[Task goal] Using the data below, output the first line and every line after it up to and including the line containing "worker', 'pry bar')", exactly as written and with nothing added.

[Material]
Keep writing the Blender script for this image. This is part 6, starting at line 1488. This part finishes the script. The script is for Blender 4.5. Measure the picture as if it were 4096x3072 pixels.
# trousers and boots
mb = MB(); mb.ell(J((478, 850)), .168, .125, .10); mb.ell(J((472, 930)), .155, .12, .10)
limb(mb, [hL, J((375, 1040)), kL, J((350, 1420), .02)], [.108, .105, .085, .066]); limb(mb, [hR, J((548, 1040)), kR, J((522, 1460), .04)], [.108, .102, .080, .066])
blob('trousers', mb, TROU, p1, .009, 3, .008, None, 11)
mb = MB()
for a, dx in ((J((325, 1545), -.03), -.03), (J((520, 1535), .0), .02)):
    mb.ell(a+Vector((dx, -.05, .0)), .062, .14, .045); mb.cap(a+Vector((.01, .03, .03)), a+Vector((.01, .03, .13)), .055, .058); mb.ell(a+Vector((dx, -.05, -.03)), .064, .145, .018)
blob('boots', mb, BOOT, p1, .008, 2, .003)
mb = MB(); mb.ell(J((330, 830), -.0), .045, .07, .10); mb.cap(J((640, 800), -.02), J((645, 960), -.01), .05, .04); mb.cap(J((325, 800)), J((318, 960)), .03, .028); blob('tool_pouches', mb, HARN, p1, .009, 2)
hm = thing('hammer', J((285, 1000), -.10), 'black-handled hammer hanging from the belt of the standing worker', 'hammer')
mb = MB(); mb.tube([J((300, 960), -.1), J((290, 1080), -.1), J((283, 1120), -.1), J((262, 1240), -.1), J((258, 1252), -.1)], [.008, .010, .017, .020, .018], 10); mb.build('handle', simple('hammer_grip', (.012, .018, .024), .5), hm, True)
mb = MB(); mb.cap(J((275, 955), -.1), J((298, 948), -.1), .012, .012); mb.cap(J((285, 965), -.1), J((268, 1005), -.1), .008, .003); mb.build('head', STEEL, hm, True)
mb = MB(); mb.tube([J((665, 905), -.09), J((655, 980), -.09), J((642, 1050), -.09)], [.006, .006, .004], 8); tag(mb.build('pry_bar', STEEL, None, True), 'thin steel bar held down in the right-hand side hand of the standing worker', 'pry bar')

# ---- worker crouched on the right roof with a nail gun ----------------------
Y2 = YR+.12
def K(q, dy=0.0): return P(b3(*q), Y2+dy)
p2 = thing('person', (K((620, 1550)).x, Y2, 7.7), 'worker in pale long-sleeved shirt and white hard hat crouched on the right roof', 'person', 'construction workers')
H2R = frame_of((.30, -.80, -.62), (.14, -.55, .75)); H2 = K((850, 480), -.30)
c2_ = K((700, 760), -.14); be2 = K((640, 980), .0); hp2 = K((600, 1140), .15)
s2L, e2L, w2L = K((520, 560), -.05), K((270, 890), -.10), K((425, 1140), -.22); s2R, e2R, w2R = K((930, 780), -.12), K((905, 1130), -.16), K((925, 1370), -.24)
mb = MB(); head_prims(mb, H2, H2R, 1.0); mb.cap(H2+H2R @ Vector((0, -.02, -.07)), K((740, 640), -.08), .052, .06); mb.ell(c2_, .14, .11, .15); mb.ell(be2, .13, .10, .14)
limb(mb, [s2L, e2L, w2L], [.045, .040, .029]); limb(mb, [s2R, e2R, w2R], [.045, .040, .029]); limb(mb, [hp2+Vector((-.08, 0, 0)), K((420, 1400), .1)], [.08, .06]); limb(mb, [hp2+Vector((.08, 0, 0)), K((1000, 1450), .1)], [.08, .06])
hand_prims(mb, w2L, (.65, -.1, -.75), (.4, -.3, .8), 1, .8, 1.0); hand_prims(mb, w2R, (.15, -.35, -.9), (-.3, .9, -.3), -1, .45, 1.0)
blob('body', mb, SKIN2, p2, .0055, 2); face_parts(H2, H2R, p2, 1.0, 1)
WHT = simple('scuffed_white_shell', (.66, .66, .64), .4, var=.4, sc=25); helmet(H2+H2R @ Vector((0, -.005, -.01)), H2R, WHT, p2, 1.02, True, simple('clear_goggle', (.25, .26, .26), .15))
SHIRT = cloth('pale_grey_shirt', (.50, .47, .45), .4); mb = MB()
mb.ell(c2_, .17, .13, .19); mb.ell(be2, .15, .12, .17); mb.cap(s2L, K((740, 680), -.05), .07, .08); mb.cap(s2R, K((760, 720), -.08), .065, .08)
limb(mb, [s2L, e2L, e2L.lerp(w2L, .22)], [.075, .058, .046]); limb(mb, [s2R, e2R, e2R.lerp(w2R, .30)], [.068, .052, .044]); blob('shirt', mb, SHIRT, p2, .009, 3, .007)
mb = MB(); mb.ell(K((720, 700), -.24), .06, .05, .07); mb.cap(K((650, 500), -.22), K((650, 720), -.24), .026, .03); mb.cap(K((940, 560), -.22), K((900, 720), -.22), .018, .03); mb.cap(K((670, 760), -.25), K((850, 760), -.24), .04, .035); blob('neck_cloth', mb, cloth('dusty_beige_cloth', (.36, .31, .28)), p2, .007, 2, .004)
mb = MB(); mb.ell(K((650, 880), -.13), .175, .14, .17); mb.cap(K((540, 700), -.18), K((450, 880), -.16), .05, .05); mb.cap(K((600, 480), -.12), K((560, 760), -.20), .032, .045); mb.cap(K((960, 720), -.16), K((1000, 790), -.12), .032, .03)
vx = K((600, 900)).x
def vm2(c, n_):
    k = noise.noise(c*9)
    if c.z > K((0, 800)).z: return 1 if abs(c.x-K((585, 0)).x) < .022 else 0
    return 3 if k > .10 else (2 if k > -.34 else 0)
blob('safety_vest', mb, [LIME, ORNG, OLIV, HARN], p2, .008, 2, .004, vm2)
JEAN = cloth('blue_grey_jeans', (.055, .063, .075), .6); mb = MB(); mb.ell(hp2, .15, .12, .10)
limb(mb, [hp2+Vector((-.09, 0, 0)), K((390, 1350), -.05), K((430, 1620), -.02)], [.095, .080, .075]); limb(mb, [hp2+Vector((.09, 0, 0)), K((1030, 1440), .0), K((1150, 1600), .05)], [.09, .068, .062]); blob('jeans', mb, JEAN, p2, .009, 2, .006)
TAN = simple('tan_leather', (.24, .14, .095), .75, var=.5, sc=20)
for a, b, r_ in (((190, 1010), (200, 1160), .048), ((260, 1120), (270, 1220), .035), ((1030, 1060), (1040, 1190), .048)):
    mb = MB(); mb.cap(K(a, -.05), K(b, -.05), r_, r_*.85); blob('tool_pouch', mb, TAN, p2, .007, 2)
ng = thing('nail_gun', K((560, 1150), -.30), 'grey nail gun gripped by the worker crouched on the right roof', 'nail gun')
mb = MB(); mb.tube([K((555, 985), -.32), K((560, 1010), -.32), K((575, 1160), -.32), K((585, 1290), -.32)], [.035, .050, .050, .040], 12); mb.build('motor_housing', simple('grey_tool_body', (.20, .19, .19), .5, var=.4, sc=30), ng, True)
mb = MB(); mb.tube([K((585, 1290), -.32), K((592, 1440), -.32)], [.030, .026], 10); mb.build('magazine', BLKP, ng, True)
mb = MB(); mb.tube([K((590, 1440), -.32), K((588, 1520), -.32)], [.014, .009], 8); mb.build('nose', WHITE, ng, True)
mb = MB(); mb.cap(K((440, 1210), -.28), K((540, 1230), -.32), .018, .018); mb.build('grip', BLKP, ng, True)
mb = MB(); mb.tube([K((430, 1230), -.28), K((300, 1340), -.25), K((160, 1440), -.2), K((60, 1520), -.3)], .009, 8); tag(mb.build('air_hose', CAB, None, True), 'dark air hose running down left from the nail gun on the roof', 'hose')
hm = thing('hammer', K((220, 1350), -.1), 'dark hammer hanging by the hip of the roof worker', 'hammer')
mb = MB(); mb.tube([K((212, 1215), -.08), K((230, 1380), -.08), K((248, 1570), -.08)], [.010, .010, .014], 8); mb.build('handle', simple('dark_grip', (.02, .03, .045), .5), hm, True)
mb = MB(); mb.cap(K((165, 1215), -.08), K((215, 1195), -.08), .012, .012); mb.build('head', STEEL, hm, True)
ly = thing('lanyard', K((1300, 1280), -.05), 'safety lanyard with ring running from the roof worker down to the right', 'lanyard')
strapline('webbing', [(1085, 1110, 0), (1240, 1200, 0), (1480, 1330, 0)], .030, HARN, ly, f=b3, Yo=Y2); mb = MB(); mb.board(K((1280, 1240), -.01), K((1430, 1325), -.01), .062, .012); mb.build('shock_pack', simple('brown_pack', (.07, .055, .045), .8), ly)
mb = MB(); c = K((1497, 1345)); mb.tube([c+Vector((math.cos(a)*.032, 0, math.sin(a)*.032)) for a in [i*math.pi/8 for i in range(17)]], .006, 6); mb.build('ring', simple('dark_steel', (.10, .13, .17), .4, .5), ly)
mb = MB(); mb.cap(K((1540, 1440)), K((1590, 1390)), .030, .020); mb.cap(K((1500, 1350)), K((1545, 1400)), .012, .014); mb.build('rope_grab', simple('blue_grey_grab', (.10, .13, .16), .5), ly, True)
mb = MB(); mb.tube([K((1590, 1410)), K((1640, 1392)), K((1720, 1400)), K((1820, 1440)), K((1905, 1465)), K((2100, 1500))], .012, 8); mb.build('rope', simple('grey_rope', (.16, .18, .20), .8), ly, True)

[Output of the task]
Keep writing the Blender script for this image. This is part 6, starting at line 1488. This part finishes the script. The script is for Blender 4.5. Measure the picture as if it were 4096x3072 pixels.
# trousers and boots
mb = MB(); mb.ell(J((478, 850)), .168, .125, .10); mb.ell(J((472, 930)), .155, .12, .10)
limb(mb, [hL, J((375, 1040)), kL, J((350, 1420), .02)], [.108, .105, .085, .066]); limb(mb, [hR, J((548, 1040)), kR, J((522, 1460), .04)], [.108, .102, .080, .066])
blob('trousers', mb, TROU, p1, .009, 3, .008, None, 11)
mb = MB()
for a, dx in ((J((325, 1545), -.03), -.03), (J((520, 1535), .0), .02)):
    mb.ell(a+Vector((dx, -.05, .0)), .062, .14, .045); mb.cap(a+Vector((.01, .03, .03)), a+Vector((.01, .03, .13)), .055, .058); mb.ell(a+Vector((dx, -.05, -.03)), .064, .145, .018)
blob('boots', mb, BOOT, p1, .008, 2, .003)
mb = MB(); mb.ell(J((330, 830), -.0), .045, .07, .10); mb.cap(J((640, 800), -.02), J((645, 960), -.01), .05, .04); mb.cap(J((325, 800)), J((318, 960)), .03, .028); blob('tool_pouches', mb, HARN, p1, .009, 2)
hm = thing('hammer', J((285, 1000), -.10), 'black-handled hammer hanging from the belt of the standing worker', 'hammer')
mb = MB(); mb.tube([J((300, 960), -.1), J((290, 1080), -.1), J((283, 1120), -.1), J((262, 1240), -.1), J((258, 1252), -.1)], [.008, .010, .017, .020, .018], 10); mb.build('handle', simple('hammer_grip', (.012, .018, .024), .5), hm, True)
mb = MB(); mb.cap(J((275, 955), -.1), J((298, 948), -.1), .012, .012); mb.cap(J((285, 965), -.1), J((268, 1005), -.1), .008, .003); mb.build('head', STEEL, hm, True)
mb = MB(); mb.tube([J((665, 905), -.09), J((655, 980), -.09), J((642, 1050), -.09)], [.006, .006, .004], 8); tag(mb.build('pry_bar', STEEL, None, True), 'thin steel bar held down in the right-hand side hand of the standing worker', 'pry bar')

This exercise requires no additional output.